ON TO MY second category: visiting writers’ obiter dicta to which I readily nod assent and find myself often quoting, but not without some amplification or qualification. I like Dylan Thomas’s (sober, but playful) assertion, for example, that “all trees are oak trees — except pine trees”: It serves to remind early-apprentice writers especially that to say Patsy paused under a tree or Just then Fred’s car zipped by is almost always less effective than specifying what sort of tree and automobile were involved — specificity being one component of sensory texture, and sensory texture being usually a literary plus (but not invariably, I remind them: Don’t forget Beckett).

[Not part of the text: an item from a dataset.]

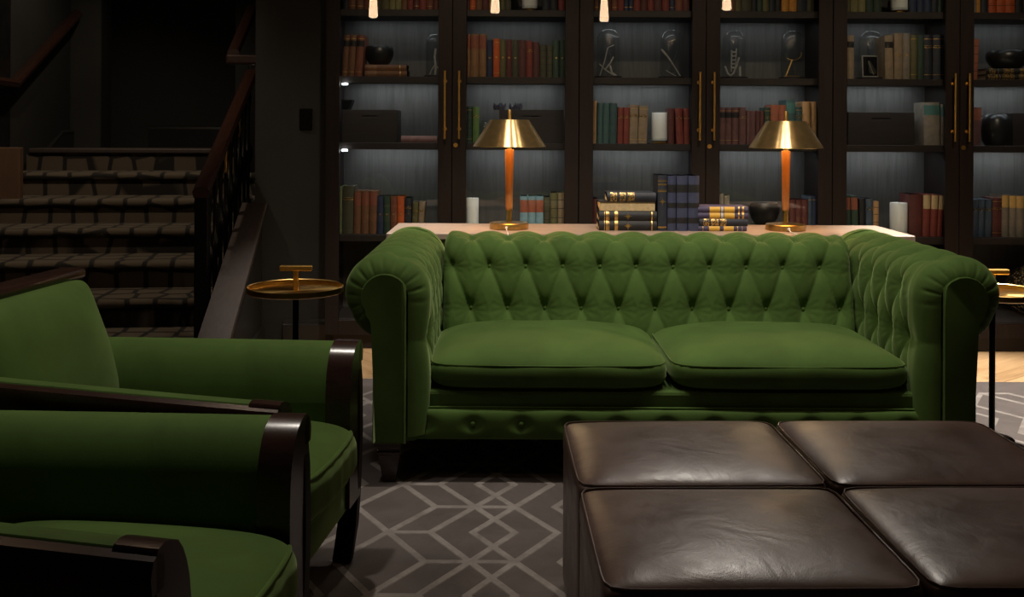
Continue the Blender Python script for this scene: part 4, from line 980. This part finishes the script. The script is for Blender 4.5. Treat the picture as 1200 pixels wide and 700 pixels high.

Whence one goes on to suggest — they having in revision paused Patsy under a Norway maple and zipped Fred into a milk-white Camaro — that it were well if those specifications turned out to be not only specific, but relevant. Why a Norway maple instead of a weeping birch? Why a “milk-white Camaro” (Mary Robison) instead of a “gamboge Cadillac” (Frederick Barthelme) or a “high, rat-colored car” (Flannery O’Connor, the mother of automotive specificity in American literature)?